The age-metallicity relationship of the Large Magellanic Cloud field star population from wide-field Washington photometry

TL;DR

This study uses wide-field Washington photometry to analyze the age and metallicity distribution of 5.5 million stars in the Large Magellanic Cloud, revealing complex chemical evolution and spatial formation patterns over billions of years.

Contribution

It provides a comprehensive age-metallicity relationship for the LMC, showing a mixed chemical evolution model and spatially dependent star formation history.

Findings

The LMC's chemical evolution is a mix of closed-box and bursting models.

Older, metal-poor stars formed mainly in the outer disk, younger, metal-rich in the inner disk.

Minimal metallicity gradient and variable metallicity range over time.

Abstract

We analyze ages and metallicities for some 5.5 million stars distributed throughout the Large Magellanic Cloud (LMC) main body, obtained from CCD Washington CT1 photometry. We produce a comprehensive field star Age-Metallicity Relationship (AMR) from the earliest epoch until ~1 Gyr ago.
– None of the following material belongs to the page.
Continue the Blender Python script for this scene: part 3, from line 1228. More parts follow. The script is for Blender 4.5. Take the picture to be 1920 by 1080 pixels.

This AMR reveals that the LMC has not evolved chemically as either a closed-box or bursting system, exclusively, but as a combination of both scenarios that have varied in relative strength over the lifetime of the galaxy, although the bursting model falls closer to the data in general. Furthermore, while old and metal-poor field stars have been preferentially formed in the outer disk, younger and more metal-rich stars have mostly been formed in the inner disk, confirming an outside-in formation. We provide evidence for the formation of stars between 5 and 12 Gyr, during the cluster age gap, although chemical enrichment during this period was minimal. We find no significant metallicity gradient in the LMC. We also find that the range in the metallicity of an LMC field has varied during the lifetime of the LMC. In particular, we find only a small range of the metal abundance in the outer disk fields, whereas an average range of Delta([Fe/H]) = +0.3\pm0.1 dex appears in the inner disk fields.